今季初タイムリーで、初の決勝打だ。次打者席では原口が代打の準備をしていたが、逆転したことで西純が打席へ。後輩の続投もアシストした。

その西純が「梅野さんのおかげ」と感謝したリードも光った。91球のうち31球がフォーク。ワンバウンドに体を張り、何度も低めを意識させるジェスチャーを繰り返した。右腕が昨年5月19日、プロ初勝利を挙げた際も捕手は梅野。「ストライクに困る感じはない」と成長に目を細める。

「1人でやる方が落ち着くからさ。いろいろ考えながらね」。2月の沖縄・宜野座キャンプ。午前8時過ぎに球場入りし、誰もいないサブグラウンドに向かうのが日課だった。音楽を聞き黙々とランニング。チームのこと、自身のこと…。雑音をシャットアウトする孤独な時間が、頭と心を整理する大切な時間だった。
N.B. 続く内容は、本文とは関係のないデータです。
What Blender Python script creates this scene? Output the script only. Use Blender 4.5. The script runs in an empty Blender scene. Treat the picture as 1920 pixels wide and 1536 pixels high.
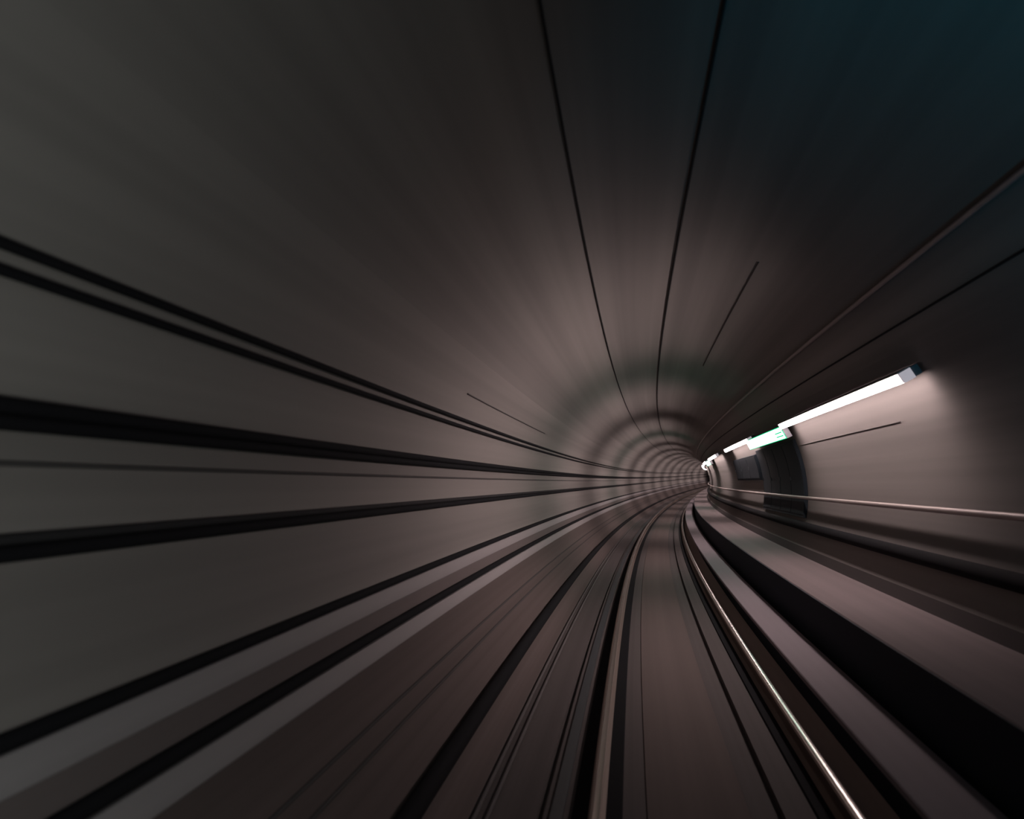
import bpy, bmesh, math
from mathutils import Vector, Matrix

# ------------------------------------------------------------------ camera, world, exposure
scene = bpy.context.scene
XC, CAM_H, ZC, RT = -0.5467, 1.9027, 1.7455, 2.45       # camera offset from track centre, height over rail, tunnel axis height, radius
YAW, PITCH, ROLL = -0.14497, 0.10022, 0.00054
F_PX = 1390.0

cam_data = bpy.data.cameras.new('camera')
cam_data.sensor_fit = 'HORIZONTAL'
cam_data.sensor_width = 36.0
cam_data.lens = F_PX / 1920.0 * 36.0
cam_data.clip_start = 0.05
cam_data.clip_end = 400
cam_data.dof.use_dof = True
cam_data.dof.focus_distance = 14.0
cam_data.dof.aperture_fstop = 1.4
cam = bpy.data.objects.new('camera', cam_data)
scene.collection.objects.link(cam)
fw = Vector((math.sin(YAW) * math.cos(PITCH), math.cos(YAW) * math.cos(PITCH), math.sin(PITCH)))
rt = Vector((math.cos(YAW), -math.sin(YAW), 0))
up = rt.cross(fw)
rt, up = math.cos(ROLL) * rt + math.sin(ROLL) * up, -math.sin(ROLL) * rt + math.cos(ROLL) * up
cam.matrix_world = Matrix((
    (rt.x, up.x, -fw.x, XC), (rt.y, up.y, -fw.y, 0.0), (rt.z, up.z, -fw.z, CAM_H), (0, 0, 0, 1)))
scene.camera = cam

world = bpy.data.worlds.new('world')
scene.world = world
world.use_nodes = True
bg = world.node_tree.nodes['Background']
bg.inputs[0].default_value = (0.01, 0.02, 0.03, 1)
bg.inputs[1].default_value = 0.0

scene.view_settings.view_transform = 'Standard'
scene.view_settings.look = 'None'
scene.view_settings.exposure = 0.0
scene.view_settings.gamma = 1.0
scene.view_settings.use_curve_mapping = False

LAMP_POWER = 26.0
LAMP_COL = (1.0, 0.80, 0.78)
LAMP_WATTS = 110.0
SIGN_COL = (0.55, 1.0, 0.82)


def light(name, kind, p, power, col, radius):
    d = bpy.data.lights.new(name, kind)
    d.energy = power
    d.color = col
    d.shadow_soft_size = radius
    o = bpy.data.objects.new(name, d)
    o.location = p
    scene.collection.objects.link(o)
    return o


# added fill spots, no real lamps: left wall, and blue-green for the upper right
left_fill = light('left_wall_fill', 'SPOT', (-0.80, -0.9, 1.55), 145.0, (0.93, 1.0, 0.95), 0.25)
left_fill.data.spot_size = math.radians(132)
left_fill.data.spot_blend = 0.9
left_fill.rotation_euler = Vector((-0.80, 0.60, 0.04)).to_track_quat('-Z', 'Y').to_euler()
corner_fill = light('teal_corner_fill', 'SPOT', (1.20, -0.6, 2.35), 190.0, (0.02, 0.66, 1.0), 0.15)
corner_fill.data.spot_size = math.radians(85)
corner_fill.data.spot_blend = 1.0
corner_fill.rotation_euler = Vector((0.72, 2.6, 1.35)).to_track_quat('-Z', 'Y').to_euler()

# ------------------------------------------------------------------ the curved alignment
S_KNOT = (0, 25, 50, 80, 130)
K_KNOT = (0.0025740, 0.0021326, 0.0012599, 0.0013642, 0.0013642)
KV = 0.00016133
S0, S1 = -8.0, 150.0


def kappa(s):
    if s <= 0:
        return K_KNOT[0]
    for i in range(4):
        if s <= S_KNOT[i + 1]:
            t = (s - S_KNOT[i]) / (S_KNOT[i + 1] - S_KNOT[i])
            return K_KNOT[i] + t * (K_KNOT[i + 1] - K_KNOT[i])
    return K_KNOT[-1]


DS = 0.05
TAB = {}
x = y = th = 0.0
TAB[0] = (0.0, 0.0, 0.0)
for i in range(1, int(S1 / DS) + 40):
    th += kappa((i - .5) * DS) * DS
    x += math.sin(th) * DS
    y += math.cos(th) * DS
    TAB[i] = (x, y, th)
x = y = th = 0.0
for i in range(-1, int(S0 / DS) - 40, -1):
    th -= kappa(0) * DS
    x -= math.sin(th) * DS
    y -= math.cos(th) * DS
    TAB[i] = (x, y, th)


def frame(s):
    f = s / DS
    i = math.floor(f)
    t = f - i
    a, b = TAB[i], TAB[i + 1]
    return tuple(a[k] + t * (b[k] - a[k]) for k in range(3)) + (KV * s * s / 2 if s > 0 else 0.0,)


def at(xx, zz, s):
    cx, cy, t, dz = frame(s)
    return Vector((cx + xx * math.cos(t), cy - xx * math.sin(t), zz + dz))


def pol(a, r=RT):
    a = math.radians(a)
    return (r * math.sin(a), ZC + r * math.cos(a))


def loc(a, t, n):
    """t metres along the lining (clockwise), n metres inward from it, at lining angle a"""
    px, pz = pol(a, RT - n)
    ar = math.radians(a)
    return (px + t * math.cos(ar), pz - t * math.sin(ar))


# ------------------------------------------------------------------ helpers
def link(o):
    scene.collection.objects.link(o)
    return o


def stations(s0, s1, step=0.5):
    n = max(1, int(math.ceil((s1 - s0) / step)))
    return [s0 + (s1 - s0) * i / n for i in range(n + 1)]


def sweep(name, prof, s0, s1, mat, parent=None, closed=True, step=0.5, origin=None, sharp=35, smooth=True):
    """extrude one cross-section (x across the track, z above the rails) along the bend"""
    bm = bmesh.new()
    uv = bm.loops.layers.uv.new('UVMap')
    ss = stations(s0, s1, step)
    n = len(prof)
    us = [0.0]
    for i in range(n):
        p, q = prof[i], prof[(i + 1) % n]
        us.append(us[-1] + math.hypot(q[0] - p[0], q[1] - p[1]))
    rings = [[bm.verts.new(at(px, pz, s)) for px, pz in prof] for s in ss]
    m = n if closed else n - 1
    for k in range(len(ss) - 1):
        for i in range(m):
            j = (i + 1) % n
            f = bm.faces.new((rings[k][i], rings[k][j], rings[k + 1][j], rings[k + 1][i]))
            for lp, (u, v) in zip(f.loops, ((us[i], ss[k]), (us[i + 1], ss[k]), (us[i + 1], ss[k + 1]), (us[i], ss[k + 1]))):
                lp[uv].uv = (u, v)
            f.smooth = smooth
    if closed:
        bm.faces.new(list(reversed(rings[0])))
        bm.faces.new(rings[-1])
        bmesh.ops.recalc_face_normals(bm, faces=bm.faces[:])
    me = bpy.data.meshes.new(name)
    bm.to_mesh(me)
    bm.free()
    if origin is not None:
        me.transform(Matrix.Translation(-origin))
    if smooth:
        me.set_sharp_from_angle(angle=math.radians(sharp))
    me.materials.append(mat)
    o = link(bpy.data.objects.new(name, me))
    if parent is not None:
        o.parent = parent
    elif origin is not None:
        o.location = origin
    return o


def circle(cx, cz, r, n=12):
    return [(cx + r * math.cos(2 * math.pi * k / n), cz + r * math.sin(2 * math.pi * k / n)) for k in range(n)]


def rect(a, t0, t1, n0, n1, bev=0.0):
    """a box section standing on the lining"""
    if bev <= 0:
        pts = [(t0, n0), (t1, n0), (t1, n1), (t0, n1)]
    else:
        b = bev
        pts = [(t0, n0), (t1, n0), (t1, n1 - b), (t1 - b * .3, n1 - b * .3), (t1 - b, n1), (t0 + b, n1), (t0 + b * .3, n1 - b * .3), (t0, n1 - b)]
    return [loc(a, t, nn) for t, nn in pts]


def tag(o, label, cat, group=None):
    o['label'] = label
    o['category'] = cat
    if group:
        o['group'] = group
    return o


def struct(o):
    o['kind'] = 'structure'
    return o


def empty(name, p, label, cat, group=None):
    o = link(bpy.data.objects.new(name, None))
    o.location = p
    o.empty_display_size = 0.2
    return tag(o, label, cat, group)


# ------------------------------------------------------------------ materials
def mat(name, col, rough=0.8, metal=0.0, streak=0.0, fleck=0.0, uscale=9.0, spec=0.5, tint=None):
    """streak: weathering drawn out along the tunnel in the surface's own UVs"""
    m = bpy.data.materials.new(name)
    m.use_nodes = True
    nt = m.node_tree
    b = nt.nodes['Principled BSDF']
    b.inputs['Base Color'].default_value = (*col, 1)
    b.inputs['Roughness'].default_value = rough
    b.inputs['Metallic'].default_value = metal
    b.inputs['Specular IOR Level'].default_value = spec
    if streak or fleck:
        uvn = nt.nodes.new('ShaderNodeUVMap')
        uvn.uv_map = 'UVMap'
        mp = nt.nodes.new('ShaderNodeMapping')
        mp.inputs['Scale'].default_value = (uscale, 0.012, 1)
        nt.links.new(uvn.outputs[0], mp.inputs[0])
        nz = nt.nodes.new('ShaderNodeTexNoise')
        nz.inputs['Scale'].default_value = 1.0
        nz.inputs['Detail'].default_value = 4.0
        nz.inputs['Roughness'].default_value = 0.6
        nt.links.new(mp.outputs[0], nz.inputs['Vector'])
        ramp = nt.nodes.new('ShaderNodeValToRGB')
        t = tint or (1, 1, 1)
        ramp.color_ramp.elements[0].position = 0.32
        ramp.color_ramp.elements[1].position = 0.68
        ramp.color_ramp.elements[0].color = (*[c * (1 - streak) * k for c, k in zip(col, t)], 1)
        ramp.color_ramp.elements[1].color = (*[min(1, c * (1 + streak)) for c in col], 1)
        nt.links.new(nz.outputs['Fac'], ramp.inputs[0])
        last = ramp.outputs[0]
        if fleck:
            n2 = nt.nodes.new('ShaderNodeTexNoise')
            n2.inputs['Scale'].default_value = 30.0
            n2.inputs['Detail'].default_value = 3.0
            nt.links.new(uvn.outputs[0], n2.inputs['Vector'])
            mr = nt.nodes.new('ShaderNodeMapRange')
            mr.inputs[3].default_value = 1 - fleck
            mr.inputs[4].default_value = 1 + fleck
            nt.links.new(n2.outputs['Fac'], mr.inputs[0])
            mx = nt.nodes.new('ShaderNodeMix')
            mx.data_type = 'RGBA'
            mx.blend_type = 'MULTIPLY'
            mx.inputs[0].default_value = 1.0
            nt.links.new(last, mx.inputs[6])
            nt.links.new(mr.outputs[0], mx.inputs[7])
            last = mx.outputs[2]
        nt.links.new(last, b.inputs['Base Color'])
    return m


def glow(name, col, power):
    m = bpy.data.materials.new(name)
    m.use_nodes = True
    b = m.node_tree.nodes['Principled BSDF']
    b.inputs['Base Color'].default_value = (*col, 1)
    b.inputs['Roughness'].default_value = 0.4
    b.inputs['Emission Color'].default_value = (*col, 1)
    b.inputs['Emission Strength'].default_value = power
    return m


M = dict(
    lining=mat('lining_concrete', (0.215, 0.197, 0.187), 0.9, streak=0.30, uscale=1.3, spec=0.25),
    slab=mat('track_slab_concrete', (0.088, 0.075, 0.074), 0.85, streak=0.16, uscale=7, spec=0.25),
    rusty=mat('rusty_slab_strip', (0.125, 0.100, 0.094), 0.9, streak=0.12, uscale=5, spec=0.2),
    bright_strip=mat('lightened_slab_strip', (0.55, 0.45, 0.41), 0.85, streak=0.1, uscale=6, spec=0.2),
    stained=mat('stained_lining', (0.135, 0.112, 0.110), 0.9, streak=0.12, uscale=5, spec=0.2),
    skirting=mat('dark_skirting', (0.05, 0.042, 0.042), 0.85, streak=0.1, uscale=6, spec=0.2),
    dirty=mat('dusty_lower_lining', (0.10, 0.078, 0.074), 0.9, streak=0.18, uscale=6, spec=0.2),
    walk=mat('walkway_concrete', (0.195, 0.158, 0.16), 0.85, streak=0.10, uscale=4, spec=0.25),
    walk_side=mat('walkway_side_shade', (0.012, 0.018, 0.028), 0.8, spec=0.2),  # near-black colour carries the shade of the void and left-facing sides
    kerb=mat('pale_board', (0.235, 0.20, 0.22), 0.8, streak=0.06, uscale=5, spec=0.25),
    trunking=mat('trunking_grey', (0.25, 0.23, 0.235), 0.8, streak=0.06, uscale=6),
    cable=mat('black_cable_jacket', (0.010, 0.010, 0.012), 0.9, spec=0.08),
    cable_grey=mat('grey_cable_jacket', (0.03, 0.029, 0.031), 0.9, spec=0.1),
    wire=mat('dark_wire', (0.075, 0.07, 0.07), 0.9, spec=0.1),
    wire_pale=mat('grey_wire', (0.12, 0.11, 0.11), 0.9, spec=0.1),
    steel=mat('rail_steel', (0.16, 0.115, 0.095), 0.55, metal=0.6, streak=0.1, uscale=20),
    polish=mat('polished_rail_head', (0.62, 0.56, 0.52), 0.22, metal=1.0),
    handrail=mat('handrail_steel', (0.36, 0.305, 0.29), 0.5, metal=0.4),
    housing=mat('lamp_housing_grey', (0.16, 0.16, 0.18), 0.5, metal=0.3),
    endcap=glow('lamp_end_plastic', (0.75, 0.68, 0.74), 0.45),
    panel=mat('panel_shade_dark', (0.020, 0.028, 0.036), 0.7, spec=0.15),
    dark_metal=mat('dark_grey_metal', (0.035, 0.04, 0.045), 0.55),
    lamp=glow('lamp_diffuser_light', LAMP_COL, LAMP_POWER),
    sign=glow('sign_face_light', SIGN_COL, 7.0),
    sign_green=glow('sign_green_light', (0.0, 0.62, 0.22), 0.9),
)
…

それでも、グラウンドに立てば1人じゃない。藤井康1・2軍巡回打撃コーチや矢野監督から日々アドバイスをもらう。ここ数試合はバットを寝かせるなど試行錯誤。「少しでもコンパクトに出るようにと思って」。打率2割3厘と本調子ではないがカバーしてくれる仲間がいる。何よりこの日は、ミットを目がけて投げ込む20歳との共同作業で1勝をつかんだ。
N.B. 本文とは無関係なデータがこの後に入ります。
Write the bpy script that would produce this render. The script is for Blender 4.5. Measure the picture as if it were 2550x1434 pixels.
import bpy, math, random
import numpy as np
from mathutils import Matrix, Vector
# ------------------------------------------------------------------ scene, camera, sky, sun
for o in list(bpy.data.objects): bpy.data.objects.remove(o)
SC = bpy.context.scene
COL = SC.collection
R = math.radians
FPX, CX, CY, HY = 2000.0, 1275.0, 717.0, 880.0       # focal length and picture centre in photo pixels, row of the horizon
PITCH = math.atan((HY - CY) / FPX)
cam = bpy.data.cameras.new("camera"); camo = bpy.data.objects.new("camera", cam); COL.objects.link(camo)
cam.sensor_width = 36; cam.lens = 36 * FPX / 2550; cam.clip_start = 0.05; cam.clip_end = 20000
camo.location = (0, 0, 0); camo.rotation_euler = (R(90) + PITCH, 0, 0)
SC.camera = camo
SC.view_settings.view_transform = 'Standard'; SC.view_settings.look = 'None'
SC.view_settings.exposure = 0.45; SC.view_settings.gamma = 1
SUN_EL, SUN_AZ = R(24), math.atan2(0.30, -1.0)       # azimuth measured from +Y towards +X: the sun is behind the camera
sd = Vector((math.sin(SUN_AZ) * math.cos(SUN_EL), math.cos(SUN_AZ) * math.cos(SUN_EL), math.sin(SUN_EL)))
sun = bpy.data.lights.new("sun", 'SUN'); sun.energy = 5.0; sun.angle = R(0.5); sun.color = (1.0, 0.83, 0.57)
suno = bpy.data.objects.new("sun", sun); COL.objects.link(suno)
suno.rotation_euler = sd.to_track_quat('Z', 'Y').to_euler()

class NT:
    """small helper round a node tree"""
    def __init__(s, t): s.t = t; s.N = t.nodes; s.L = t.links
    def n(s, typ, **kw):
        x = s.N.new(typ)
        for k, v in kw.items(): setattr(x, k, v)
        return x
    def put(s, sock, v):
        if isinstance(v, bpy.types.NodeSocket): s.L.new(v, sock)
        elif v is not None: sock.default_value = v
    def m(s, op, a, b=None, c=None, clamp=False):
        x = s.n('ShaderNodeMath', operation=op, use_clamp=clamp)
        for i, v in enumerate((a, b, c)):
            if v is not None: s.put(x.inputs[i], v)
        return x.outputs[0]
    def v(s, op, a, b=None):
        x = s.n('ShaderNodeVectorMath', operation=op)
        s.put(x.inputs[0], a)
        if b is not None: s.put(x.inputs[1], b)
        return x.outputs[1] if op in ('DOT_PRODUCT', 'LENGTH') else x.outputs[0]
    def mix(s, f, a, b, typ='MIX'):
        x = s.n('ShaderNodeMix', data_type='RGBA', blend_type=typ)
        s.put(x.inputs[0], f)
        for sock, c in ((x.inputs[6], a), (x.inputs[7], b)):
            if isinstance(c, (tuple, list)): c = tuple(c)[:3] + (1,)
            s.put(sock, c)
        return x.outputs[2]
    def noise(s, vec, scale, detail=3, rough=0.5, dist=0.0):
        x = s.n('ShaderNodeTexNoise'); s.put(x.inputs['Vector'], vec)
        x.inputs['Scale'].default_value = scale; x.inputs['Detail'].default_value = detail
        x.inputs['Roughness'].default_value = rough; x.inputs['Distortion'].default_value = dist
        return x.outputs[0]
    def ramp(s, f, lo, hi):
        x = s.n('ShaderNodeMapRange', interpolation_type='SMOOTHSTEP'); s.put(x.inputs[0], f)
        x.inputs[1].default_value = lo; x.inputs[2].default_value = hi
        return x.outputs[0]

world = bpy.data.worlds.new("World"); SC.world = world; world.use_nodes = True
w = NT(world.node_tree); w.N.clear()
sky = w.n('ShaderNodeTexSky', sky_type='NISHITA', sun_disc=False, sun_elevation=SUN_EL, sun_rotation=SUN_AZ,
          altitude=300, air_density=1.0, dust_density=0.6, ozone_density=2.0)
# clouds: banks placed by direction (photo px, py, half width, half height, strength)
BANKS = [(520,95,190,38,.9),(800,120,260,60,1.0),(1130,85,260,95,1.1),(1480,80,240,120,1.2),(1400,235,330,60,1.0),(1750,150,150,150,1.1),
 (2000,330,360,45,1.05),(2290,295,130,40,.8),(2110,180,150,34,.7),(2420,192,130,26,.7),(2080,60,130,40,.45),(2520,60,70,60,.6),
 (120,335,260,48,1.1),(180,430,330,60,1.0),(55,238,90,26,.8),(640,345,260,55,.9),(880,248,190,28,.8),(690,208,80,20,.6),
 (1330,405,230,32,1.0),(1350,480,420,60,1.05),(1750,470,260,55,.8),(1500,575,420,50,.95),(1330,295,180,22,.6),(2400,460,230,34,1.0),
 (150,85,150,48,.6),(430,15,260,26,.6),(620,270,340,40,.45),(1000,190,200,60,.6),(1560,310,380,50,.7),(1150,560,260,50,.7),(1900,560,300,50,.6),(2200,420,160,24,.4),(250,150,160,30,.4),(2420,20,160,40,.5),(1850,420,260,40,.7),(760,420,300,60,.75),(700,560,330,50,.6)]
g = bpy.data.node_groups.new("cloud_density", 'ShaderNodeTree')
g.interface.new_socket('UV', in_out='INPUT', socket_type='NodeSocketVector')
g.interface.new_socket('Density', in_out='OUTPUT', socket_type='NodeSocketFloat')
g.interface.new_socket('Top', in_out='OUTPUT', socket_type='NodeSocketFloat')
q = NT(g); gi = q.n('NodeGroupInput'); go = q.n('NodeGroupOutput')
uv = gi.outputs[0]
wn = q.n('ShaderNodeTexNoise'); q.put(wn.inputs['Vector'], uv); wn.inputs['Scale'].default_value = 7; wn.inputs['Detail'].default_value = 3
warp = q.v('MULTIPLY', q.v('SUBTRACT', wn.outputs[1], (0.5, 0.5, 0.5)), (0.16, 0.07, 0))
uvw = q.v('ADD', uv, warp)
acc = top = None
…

昨年は得点圏打率3割2分1厘を記録。勝負強い男が復活をアピールした。「やっぱりバッテリーで勝っていかないといけないので、頑張っていきたいと思います」。西純のヒーローインタビューの裏で、背番号2は早くも次の戦いへ視線を向けた。【中野椋】

▽阪神井上ヘッドコーチ(決勝打の梅野について)「坂本と併用している感じなので難しいところもあるんでしょうけど、腐ることなく今年1年ずっとやってもらいたい。打ってほしいのもだけど、一番はキャッチャーとして抑える。それに重きを置いているとすれば、この流れの中でよくやっているのかなと思う」

○…糸原が4年ぶり4度目の1試合4安打で復調気配だ。2回の第1打席で中前に17打席ぶりの安打を放つと、1点を追う6回1死一、三塁では左前へ同点適時打を放った。昨季13打数無安打に抑え込まれた巨人先発高橋から3安打。「やられたら、やり返さないといけない」と逆襲に成功。前日30日まで打率1割台と低迷。「崖っぷちなんで、立場が。1試合1試合全力で戦うだけ」と安打量産で巻き返す。
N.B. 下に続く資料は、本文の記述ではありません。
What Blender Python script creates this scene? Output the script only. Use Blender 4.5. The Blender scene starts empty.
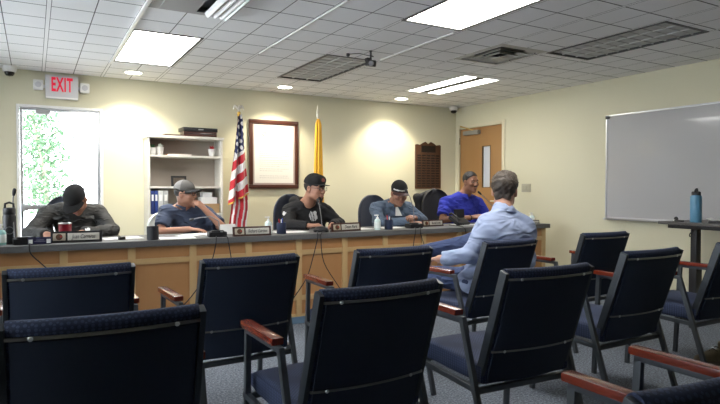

○…近本が9回にダメ押しとなる右翼線適時二塁打を放った。3回に14打席ぶりの安打となる右翼への二塁打。7回にも左安で今季初の猛打賞だ。「内容的に見て気にするところじゃないなと」と、状態は悪くなかった。昨年5月19日ヤクルト戦では決勝ソロを放ち西純のプロ初白星をアシスト。今季1勝目も3安打1打点できっちり援護した。